Silver Slayers

A boy’s first Alaskan salmon is a coming of age milestone, like his first date, only less pretty, usually anyway.

A proud mother looks on.

She, Caleb (pictured), Andy, and myself joined an all day salmon fishing charter aboard the M/V Aurora that took us to the far end of Resurrection Bay, and beyond. Fishing was slow, slow for up here anyway, but by no means dismal. In addition to the haul the other fisher-people on the boat took in, our group of four managed to land ten silver salmon and many rockfish.

The murderous proof:

We fished among whales, one of which surfaced very close to the scrum of charter boats constantly maneuvering around each other to get over the “hole” where the fish finders indicated the salmon were. It’s an unsettling experience to be aboard a forty foot vessel bobbing up and down atop Pacific swells, and then suddenly see an oily-black behemoth longer than the boat itself surface not fifty feet away. It causes you to re-estimate quickly your position in the food chain. Not that Humpbacks are carnivorous, but one errant move by one of those beasts and you can imagine a boatload of people being tossed into the frigid water where hypothermia would finish them in fifteen minutes or less. Yet somehow the whales know precisely where the boats are and are not inclined to malicious behavior.

Captain Chris strictly forbade bananas on our boat. I had to jettison the three I’d brought in our lunch cooler before we departed from the dock. Neither he nor his deckhand, Shelby, would touch them. Superstitious? Possibly. But Capt’n Chris had anecdotal evidence associating bananas with bad outcomes on the boat, and sometimes associations are all you got.
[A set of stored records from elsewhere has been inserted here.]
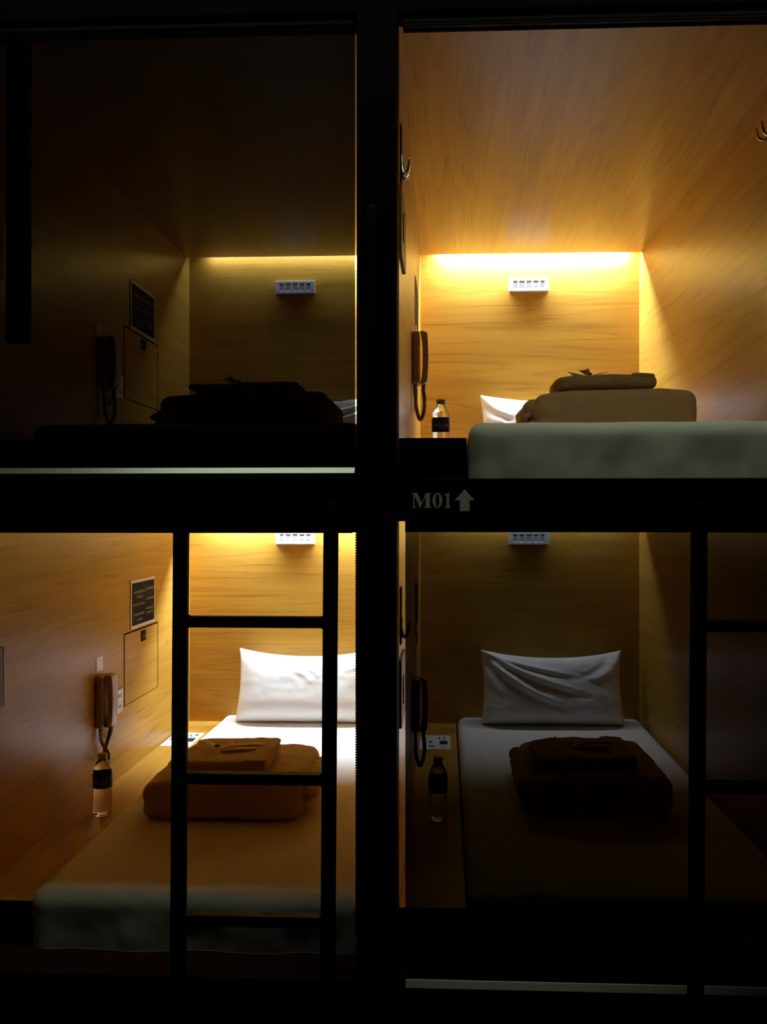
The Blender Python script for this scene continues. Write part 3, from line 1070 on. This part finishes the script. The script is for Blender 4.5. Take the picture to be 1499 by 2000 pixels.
# ------------------------------------------------------------------ ladders, handle, hanging panel, lettering
def ladder(xl, xr, dx, rungs, ztop, label):
    t = thing('ladder', ((xl + xr) / 2, 1.93, 0), label, 'ladder', 'black ladders to the upper capsules')
    d, wdt = .030, .0325
    def X(x, h):                                     # rails run very slightly off plumb
        return x + dx * (h + .026) / -1.03
    for x in (xl, xr):
        bm = bmesh.new()
        vs = box(bm, -wdt / 2, wdt / 2, 1.93 - d / 2, 1.93 + d / 2, 0.0, EYE + ztop, bev=.005, seg=3)
        for v in bm.verts:
            v.co.x += X(x, v.co.z - EYE)
        link('rail', bm, M['steel'], t, angle=40)
        xt = X(x, ztop)
        b = link('hook_bracket', boxes((xt - .012, xt + .012, 1.945, FRONT - .0004, EYE + ztop - .030, EYE + ztop - .004), bev=.001), M['steel'], t)
        bm = bmesh.new()
        bmesh.ops.create_cone(bm, cap_ends=True, segments=8, radius1=.003, radius2=.003, depth=.004,
                              matrix=Matrix.Translation((xt + .0195, FRONT - .002, EYE + .006)) @ Matrix.Rotation(PI / 2, 4, 'X'))
        box(bm, xt + .010, xt + .025, FRONT - .0012, FRONT - .0002, EYE + .0, EYE + .012)
        link('bolt', bm, M['steel'], b)
    for h in rungs:
        bm = bmesh.new()
        a, c = X(xl, h) + wdt / 2 - .001, X(xr, h) - wdt / 2 + .001
        box(bm, a, c, 1.93 - .016, 1.93 + .016, EYE + h - .025, EYE + h, bev=.004, seg=3)
        # welded corner fillets
        for xx, s in ((a, 1), (c, -1)):
            for zz, sz in ((EYE + h, 1), (EYE + h - .025, -1)):
                prof = [(xx, zz - sz * .001)]
                R_ = .0075
                for k in range(6):
                    an = PI / 2 * k / 5
                    prof.append((xx + s * (R_ - R_ * math.sin(an)), zz + sz * (R_ - R_ * math.cos(an))))
                lo_ = [bm.verts.new((p[0], 1.93 - .010, p[1])) for p in prof]
                hi = [bm.verts.new((p[0], 1.93 + .010, p[1])) for p in prof]
                bm.faces.new(lo_); bm.faces.new(hi[::-1])
                for k in range(len(prof)):
                    k2 = (k + 1) % len(prof)
                    bm.faces.new((lo_[k], lo_[k2], hi[k2], hi[k]))
        link('rung', bm, M['steel'], t)
    return t


ladder(-.6075, -.2595, -.0075, (-.231, -.591, -.917, -1.26), .030, 'black steel ladder in front of the lit lower left capsule')
ladder(.5745, .9235, -.0075, (-.235, -.597, -.956, -1.29), .030, 'black steel ladder in front of the dark lower right capsule')

t = thing('grab_handle', (-.170, FRONT, EYE + .5), 'black vertical grab handle on the post between the upper capsules', 'handle')
bm = bmesh.new()
za, zb = EYE + .300, EYE + .714
tube(bm, spline([(-.168, FRONT + .001, za), (-.168, FRONT - .028, za + .004), (-.168, FRONT - .036, za + .02), (-.168, FRONT - .036, (za + zb) / 2),
                 (-.168, FRONT - .036, zb - .02), (-.168, FRONT - .028, zb - .004), (-.168, FRONT + .001, zb)], 8), .010, 14)
link('bar', bm, M['steel'], t, smooth=True)
for z in (za, zb):
    bm = bmesh.new()
    bmesh.ops.create_cone(bm, cap_ends=True, segments=20, radius1=.016, radius2=.016, depth=.003, matrix=Matrix.Translation((-.168, FRONT - .0017, z)) @ Matrix.Rotation(PI / 2, 4, 'X'))
    link('mount', bm, M['steel'], t)

bm = bmesh.new()
softbox(bm, (-1.087, 2.115, EYE + .846), (.064, .022, .8115), .010, (3, 2, 8))
o = link('hanging_panel', bm, M['black'], smooth=True)
tag(o, 'narrow black upright panel inside the upper left blind, near its left edge', 'panel')

# lettering and arrow on the beam under the upper right capsule
def poly(bm, pts, y0, y1):
    a = [bm.verts.new((x, y0, z)) for x, z in pts]
    b_ = [bm.verts.new((x, y1, z)) for x, z in pts]
    bm.faces.new(a); bm.faces.new(b_[::-1])
    for k in range(len(pts)):
        k2 = (k + 1) % len(pts)
        bm.faces.new((a[k], a[k2], b_[k2], b_[k]))


def glyph(bm, pts, ox, oz, w_, h_):
    poly(bm, [(ox + x * w_, oz + z * h_) for x, z in pts], FRONT - .0010, FRONT - .0001)


t = thing('capsule_number', (-.035, FRONT, EYE + .036), 'grey serif lettering M01 on the beam below the upper right capsule', 'sign')
oz, hh = EYE + .0195, .0345
bm = bmesh.new()
glyph(bm, [(0, 1), (.30, 1), (.52, .34), (.74, 1), (1.02, 1), (1.02, .965), (.93, .94), (.93, .06), (1.02, .035), (1.02, 0), (.62, 0), (.62, .035), (.72, .06),
           (.72, .80), (.455, 0), (.43, 0), (.155, .84), (.155, .06), (.25, .035), (.25, 0), (0, 0), (0, .035), (.09, .06), (.09, .94), (0, .965)], -.0765, oz, .046, hh)
link('letter', bm, M['letter'], t)
bm = bmesh.new()
K = 32
out = [(.5 + .5 * math.cos(2 * PI * k / K), .5 + .515 * math.sin(2 * PI * k / K)) for k in range(K)]
inn = [(.5 + .20 * math.cos(2 * PI * k / K), .5 + .46 * math.sin(2 * PI * k / K)) for k in range(K)]
ox, w_ = -.0270, .0225
for yy in (FRONT - .0010,):
    A = [bm.verts.new((ox + x * w_, yy, oz + z * hh)) for x, z in out]
    B = [bm.verts.new((ox + x * w_, yy, oz + z * hh)) for x, z in inn]
    A2 = [bm.verts.new((v.co.x, FRONT - .0001, v.co.z)) for v in A]
    B2 = [bm.verts.new((v.co.x, FRONT - .0001, v.co.z)) for v in B]
    for k in range(K):
        k2 = (k + 1) % K
        for P, Q in ((A, B), (A, A2), (B, B2), (A2, B2)):
            bm.faces.new((P[k], P[k2], Q[k2], Q[k]))
link('digit', bm, M['letter'], t)
bm = bmesh.new()
glyph(bm, [(0, .86), (.60, 1.02), (.70, 1.02), (.70, .07), (.95, .035), (.95, 0), (.08, 0), (.08, .035), (.34, .07), (.34, .84), (.05, .82)], -.0005, oz, .0175, hh)
link('digit', bm, M['letter'], t)
bm = bmesh.new()
poly(bm, [(x, EYE + z) for x, z in ((.0480, .0625), (.0712, .0372), (.0595, .0372), (.0595, .0115), (.0365, .0115), (.0365, .0372), (.0248, .0372))],
     FRONT - .0010, FRONT - .0001)
o = link('arrow_sign', bm, M['letter'])
tag(o, 'grey arrow pointing up beside the M01 lettering', 'sign')
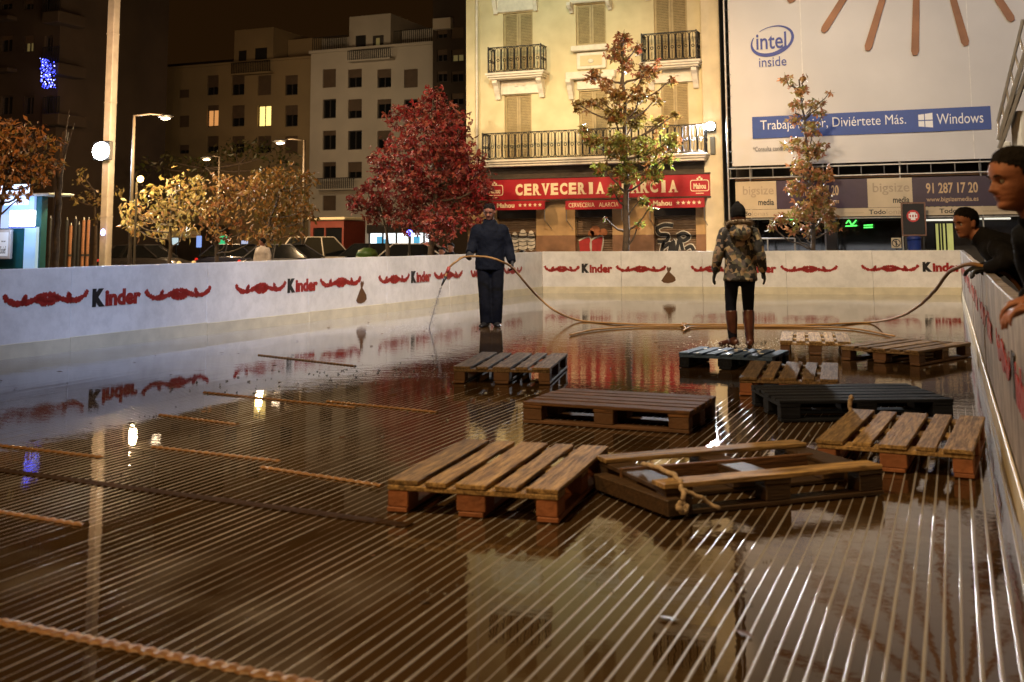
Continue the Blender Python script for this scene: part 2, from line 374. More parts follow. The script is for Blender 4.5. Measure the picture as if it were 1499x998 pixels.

The clouds parted briefly here and there to reveal some bluesky but closed up just as fast and the day overall was overcast. Still, it doesn’t get any better than this, zooming over Resurrection Bay powered by twin turbocharged diesels en-route to the silver salmon killing fields.

We fished til 4 pm then called it quits. All the way back to the port of Seward Shelby cleaned everyone’s fish. The endless draft of seagulls ensures that nothing goes to waste:

For this and his overall attentiveness to his customer’s wants/needs — bating hooks, netting fish, untangling lines, witty remarks — we all tipped him generously. Capt’n Chris, too, who contributed just as mightily to a very satisfying day on the water.